Abstract

Many classical partitioning problems in combinatorics ask for a single quantity to be maximized or minimized over a set of partitions of a combinatorial object. For instance, Max Cut asks for the largest bipartite subgraph of a graph G, while Min Bisection asks for the minimum size of a cut into two equal pieces.

In judicious partitioning problems, we seek to maximize or minimize a number of quantities simultaneously. For instance, given a graph G with m edges, we can ask for the smallest f(m) such that G must have a bipartition in which each vertex class contains at most f(m) edges.

In this survey, we discuss recent extremal results on a variety of questions concerning judicious partitions, and related problems such as Max Cut.

Introduction

A wide variety of combinatorial optimization problems ask for an “optimal” partition of the vertex set of a graph or hypergraph.

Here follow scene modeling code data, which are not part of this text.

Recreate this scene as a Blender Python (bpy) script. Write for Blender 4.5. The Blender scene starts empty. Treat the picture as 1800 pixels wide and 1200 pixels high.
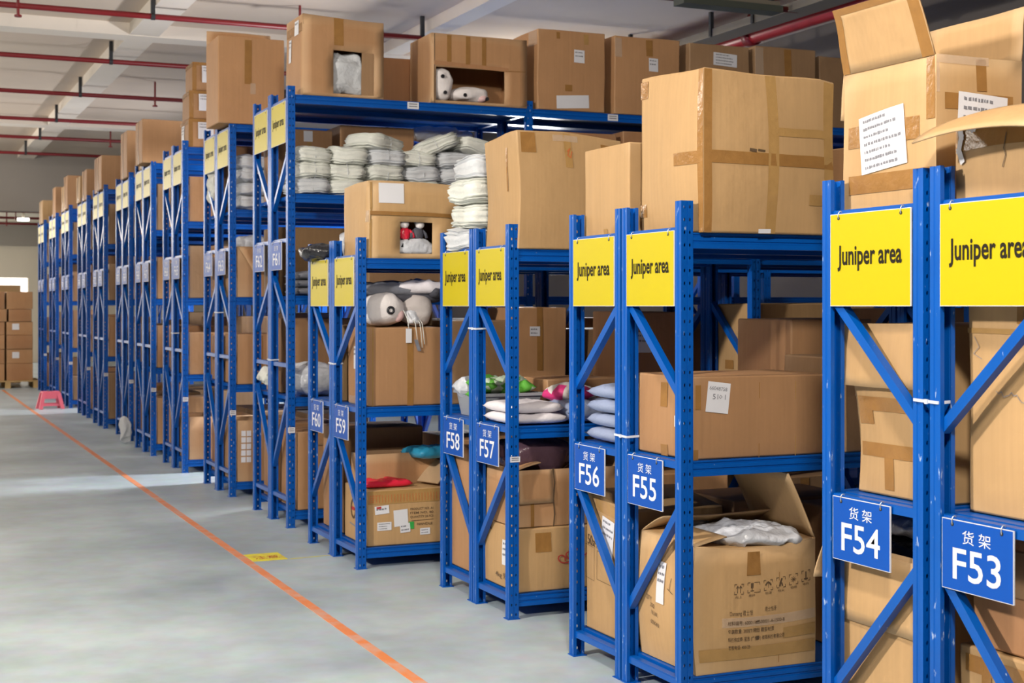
import bpy, bmesh, math, random
from mathutils import Vector, Matrix, noise

random.seed(7)
SC = bpy.context.scene
COL = SC.collection
R = math.radians

# ------------------------------------------------------------------ camera, world, light, exposure
YAW = 23.85
CAM_H = 1.585
FPX = 2500.0
SN, CS = math.sin(R(YAW)), math.cos(R(YAW))
cam_d = bpy.data.cameras.new('camera')
cam_d.lens = 50.0
cam_d.sensor_width = 36.0
cam_d.shift_y = -62.0 / 1800.0
cam_d.clip_end = 200
cam_d.dof.use_dof = True
cam_d.dof.focus_distance = 5.6
cam_d.dof.aperture_fstop = 6.3
cam = bpy.data.objects.new('camera', cam_d)
COL.objects.link(cam)
cam.location = (0, 0, CAM_H)
cam.rotation_euler = (R(90), 0, R(-YAW))
SC.camera = cam
SC.view_settings.view_transform = 'Standard'
SC.view_settings.look = 'None'
SC.view_settings.gamma = 1.0
SC.view_settings.use_curve_mapping = False
SC.view_settings.exposure = 0.12

world = bpy.data.worlds.new('world')
SC.world = world
world.use_nodes = True
world.node_tree.nodes['Background'].inputs[0].default_value = (1.0, 0.97, 0.93, 1)
world.node_tree.nodes['Background'].inputs[1].default_value = 0.10


def area(name, loc, target, size, size_y, power, color):
    d = bpy.data.lights.new(name, 'AREA')
    d.shape = 'RECTANGLE'
    d.size, d.size_y = size, size_y
    d.energy = power
    d.color = color
    o = bpy.data.objects.new(name, d)
    COL.objects.link(o)
    o.location = loc
    o.rotation_euler = (Vector(target) - Vector(loc)).to_track_quat('-Z', 'Y').to_euler()
    return o


WARM = (1.0, 0.93, 0.83)


def lamp(name, loc, radius, power, color):
    d = bpy.data.lights.new(name, 'POINT')
    d.shadow_soft_size = radius
    d.energy = power
    d.color = color
    o = bpy.data.objects.new(name, d)
    COL.objects.link(o)
    o.location = loc
    return o


area('ceiling_lamp_aisle', (-3.3, 4.6, 4.3), (2.9, 4.8, 1.3), 0.3, 0.35, 450, WARM)
area('ceiling_lamp_entry', (0.7, 0.6, 4.3), (3.1, 5.2, 1.6), 0.4, 0.4, 225, WARM)
lamp('pendant_lamp_mid', (-2.6, 10.6, 4.0), 0.35, 225, WARM)
lamp('pendant_lamp_deep', (-2.4, 18.6, 4.0), 0.35, 215, WARM)
lamp('pendant_lamp_far', (-1.5, 25.6, 3.7), 0.35, 420, WARM)
lamp('fill_light_wall', (7.2, 16.0, 3.7), 0.3, 80, WARM)  # added fill light for the right-hand ceiling and wall, no fixture there
area('aisle_end_lamp', (6.0, 13.25, 2.7), (1.6, 13.15, 0.0), 0.9, 0.5, 330, (0.97, 0.98, 1.0))
area('aisle_end_lamp_far', (6.0, 22.4, 2.7), (1.6, 22.45, 0.0), 0.9, 0.5, 200, (0.97, 0.98, 1.0))
lamp('far_hall_lamp', (-1.0, 36.0, 3.4), 0.4, 500, WARM)


def tanx(px):
    return math.tan(R(YAW) + math.atan((px - 900.0) / FPX))


def xa(px, Y):
    return Y * tanx(px)


def ya(px, X):
    return X / tanx(px)


def za(py, X, Y):
    return CAM_H - (py - 538.0) * (X * SN + Y * CS) / FPX


# ------------------------------------------------------------------ materials
MATS = {}


def srgb(r, g, b):
    f = lambda c: (c / 255.0) / 12.92 if c <= 10 else (((c / 255.0) + 0.055) / 1.055) ** 2.4
    return (f(r), f(g), f(b), 1.0)


def new_mat(name):
    m = bpy.data.materials.new(name)
    m.use_nodes = True
    MATS[name] = m
    nt = m.node_tree
    return m, nt, nt.nodes['Principled BSDF']


def nd(nt, t, **kw):
    n = nt.nodes.new(t)
    for k, v in kw.items():
        setattr(n, k, v)
    return n


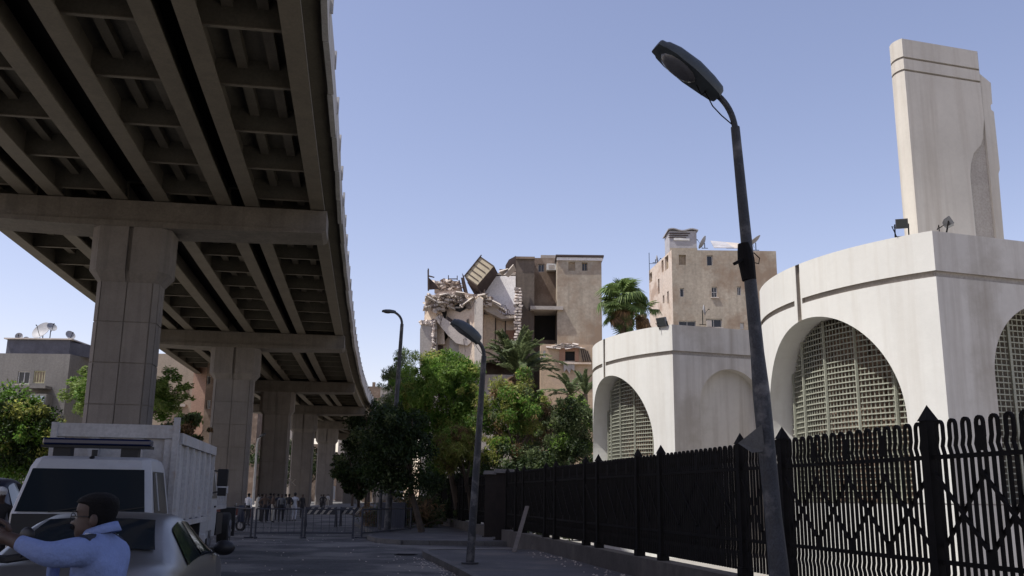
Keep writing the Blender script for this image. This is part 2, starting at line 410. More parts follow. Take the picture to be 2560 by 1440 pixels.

A good example is the Max Cut problem: given a graph G, what is the maximum of e(V1, V2) over partitions V(G) = V1 ∪ V2, where e(V1, V2) is the number of edges between V1 and V2? Similarly, Min Bisection asks for the minimum of e(V1, V2) over partitions V(G) = V1 ∪ V2 with |V1| ≤ |V2| ≤ |V1| + 1 (there are k-partite versions Max k-Cut and Min k-Section of both problems).

Both of these problems involve maximizing or minimizing a single quantity over graphs from a certain class.